Help with turn call decision and strategy vs small flop bets (MTT)
Hi everyone,
I'm looking for advice on a hand I played in an MTT.
I'm trying to figure out if my turn call was a mistake and how to adjust against small sizings.
Hand Details
Context: Villain (VPIP 40%, PFR 40% over 6 hands).
My hand: K♥J♥.
Preflop: I raised to 2.5 BB from MP, and Villain (BB) 3-bet to 9.75 BB. I called.
Flop: T♥ 4♥ A♣ (pot: 20.72 BB). Villain bet 6.18 BB (~30% pot), and I called.
Turn: 3♦ (pot: 33.08 BB). Villain bet 14.54 BB (~1/2 pot).
I have flush draw + gutshot. Based on pot odds, I need 30.5% equity to call, but I think I only have around 20-25% equity.
Question: Should I only call if Villain bets 1/3 pot or less (giving pot odds that match my actual equity)?
Flop (pot: 20.72 BB): Villain made a very small bet (6.18 BB, ~30% pot) on a draw-heavy board like T♥ 4♥ A♣.
Follow-up question: On this type of board, what kind of hands should I be raising against a small sizing?

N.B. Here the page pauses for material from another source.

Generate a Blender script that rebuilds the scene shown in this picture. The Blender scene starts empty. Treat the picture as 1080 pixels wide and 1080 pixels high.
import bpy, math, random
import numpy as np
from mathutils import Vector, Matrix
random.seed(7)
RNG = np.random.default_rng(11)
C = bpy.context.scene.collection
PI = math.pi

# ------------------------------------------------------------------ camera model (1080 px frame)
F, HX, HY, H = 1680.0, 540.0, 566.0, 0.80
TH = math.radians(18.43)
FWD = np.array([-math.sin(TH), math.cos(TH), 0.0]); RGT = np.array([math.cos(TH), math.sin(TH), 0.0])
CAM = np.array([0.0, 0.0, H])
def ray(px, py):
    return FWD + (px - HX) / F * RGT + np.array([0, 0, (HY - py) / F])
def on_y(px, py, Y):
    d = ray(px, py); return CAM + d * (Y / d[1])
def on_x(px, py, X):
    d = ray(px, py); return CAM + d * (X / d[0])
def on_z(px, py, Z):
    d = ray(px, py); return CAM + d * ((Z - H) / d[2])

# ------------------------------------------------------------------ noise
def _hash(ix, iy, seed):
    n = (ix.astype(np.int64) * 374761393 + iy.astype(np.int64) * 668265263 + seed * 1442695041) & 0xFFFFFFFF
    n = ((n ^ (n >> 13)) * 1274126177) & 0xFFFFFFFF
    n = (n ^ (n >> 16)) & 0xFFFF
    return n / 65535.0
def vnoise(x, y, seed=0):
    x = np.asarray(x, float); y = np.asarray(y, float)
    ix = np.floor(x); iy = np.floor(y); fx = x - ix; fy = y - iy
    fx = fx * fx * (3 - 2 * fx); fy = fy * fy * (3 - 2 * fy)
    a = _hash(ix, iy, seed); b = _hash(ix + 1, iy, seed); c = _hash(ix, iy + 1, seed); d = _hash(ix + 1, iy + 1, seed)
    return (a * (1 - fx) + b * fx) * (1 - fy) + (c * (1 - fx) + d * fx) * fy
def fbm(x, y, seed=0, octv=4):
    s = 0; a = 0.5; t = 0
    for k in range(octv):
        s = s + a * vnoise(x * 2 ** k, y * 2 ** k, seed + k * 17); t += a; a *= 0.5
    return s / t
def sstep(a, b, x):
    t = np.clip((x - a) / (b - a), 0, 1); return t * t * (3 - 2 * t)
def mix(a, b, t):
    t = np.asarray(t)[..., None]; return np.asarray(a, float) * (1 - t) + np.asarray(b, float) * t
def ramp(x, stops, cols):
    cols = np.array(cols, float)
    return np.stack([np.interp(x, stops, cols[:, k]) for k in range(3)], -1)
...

Should I include bluffs (like weaker draws or backdoor equity), or stick to a more passive strategy?
Thanks in advance for your insights!
6 Replies
How deep are you?
Nath is right. We need to know how deep you are since you could have significantly better implied EV than actual EV if you are deep. On the other hand, you will also have worse reverse implied odds if V is hold Ahxh. I think I call here if we have more than 2x pot remaining after calling the turn ... and pray for a non-heart Q to realize all your implied EV.
As to you follow up, (without reads on the particular V) I don't think you have any raises OOP vs the 3-bettor on this board; it really favors V's range.
We're both 100 BB deep.
By my calculations you only need 23% equity. Not sure where you're getting 30.5%.
The problem is that sometimes he's going to have the ace high flush draw and you'll go broke. 100 BBs deep I could go either way. With the ace of hearts on the board it's a much clearer call.
1/2 pot bet requires 25% equity plus you have a lot of chips behind and position so its an easy call on the turn.
Its going to be a small raising range on this board. Built around 44, TT, and AK. Solver mostly uses underpairs w/o a heart to bluff, which is pretty unintuitive.
You arent missing much EV with your good hands by flatting though, so its probably fine to just play pure call on the flop.